File No. 763.72119/1859

The Ambassador in Great Britain ( Page) to the Secretary of State

[Telegram—Extract]

1045. The Parliamentary Committee of the Trade Union Congress recently applied for passports to Switzerland for Henderson and Bowerman in order that they might meet Troelstra in Berne to ascertain from him the present attitude of German Socialists. The War Cabinet last week refused this application, whereupon the executive of the Labor Party and the Parliamentary Committee of the Trade Union Congress passed strong resolutions of protest. In yesterday’s press a statement by Henderson at Cardiff pointed out that the request for passports emanated from the members of the Parliamentary Committee who were the strongest supporters of the Government’s war policy and that the reply of organized labor to this refusal must be expressed at the Jubilee Conference to be held at Derby next month. Liberal papers such as the Daily News and the Manchester Guardian which criticised in June the refusal to permit Troelstra to attend the Labor conference in [Page 298] London, now support Henderson in criticising the Government’s recent refusal of passports to him and Bowerman.

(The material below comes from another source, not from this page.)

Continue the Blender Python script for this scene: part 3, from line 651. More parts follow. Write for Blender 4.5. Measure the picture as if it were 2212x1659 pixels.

Except in the Seamen’s Union, led by Havelock Wilson, there seems to be a growing sentiment among British Labor men in favor of their representatives’ getting into direct touch with representatives of German Labor either through a conference or through some neutral representative such as Troelstra, and the restiveness at the Government’s refusal to countenance this policy seems to be growing in strength. The Bakers’ Union Conference passed yesterday, with only four dissentients, a resolution condemning the refusal of passports as a calculated insult to organized labor. The recent resolution passed by the French Socialists by 1544 votes against 1172 in favor of refusing war credits, if the facilities for a neutral conference continue to be denied, is of course a great encouragement to the British Labor policy of insisting on such a conference. The persistency with which this is being urged seems to be causing much anxiety both to the British and French Governments.

At Blackpool on August 2 a conference was held by Havelock Wilson, James Sexton and other representatives of dissentient labor with a view to forming a new Labor Party on a purely trade union basis but no important union except the seamen’s supports this movement and there is no sign whatever that Henderson and his colleagues are failing to represent the views of the vast majority of British Labor.